For Model 1: Wald chi2(21) = 3664.36 Prob > chi2
= 0.0000
For Model 2: Wald chi2(26) = 3867.88 Prob > chi2
= 0.0000
How can I find out from this information how much more variance is
explained by Model 2 than Model 1 and which model has the best fit? Is
there a way to compare whether the two Chi sqrd statistics are
significantly different?
On Feb 2, 2011, at 4:27 AM, Nick Cox wrote:
> It's best not to try assessing significance from R-squared. You should
> try to test the extra variables for significance directly. -test- I
> imagine to be the way to do it.
>
> Otherwise, the difference in R-squared is just that.

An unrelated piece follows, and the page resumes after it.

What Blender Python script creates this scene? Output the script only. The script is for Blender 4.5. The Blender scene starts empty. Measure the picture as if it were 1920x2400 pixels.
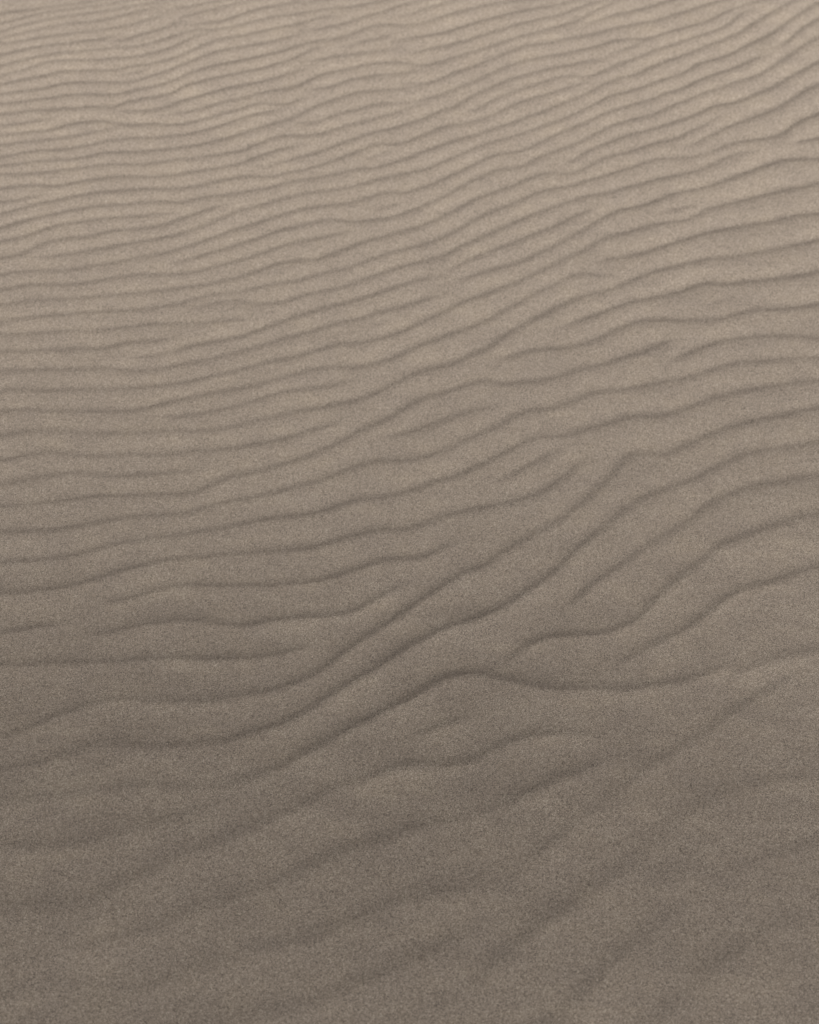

Calculate both
> and subtract. I don't see what your difficulty is there. The recipe
> is not
>
> correlate and square predicted and actual dependent variable
>
> but
>
> correlate predicted and actual dependent variable, and square
>
> Nick
>
> On Wed, Feb 2, 2011 at 2:05 AM, Anastasiya Zavyalova
> <[email protected]> wrote:
>> Hey all,
>>
>> How can I obtain an R-squared statistic after I run xtabond? I did
>> the old
>> school: correlated and squared predicted and actual dependent
>> variable. The
>> only problem is that I have two models, where Model 2 contains all
>> the
>> variables form Model 1 plus a couple more. Reviewers need to know
>> how much
>> more variance Model 2 explains over Model 1. So: 1) how can I find
>> out how
>> much variance each model explains and 2) whether Model 2 explains
>> significantly more variance than Model 1?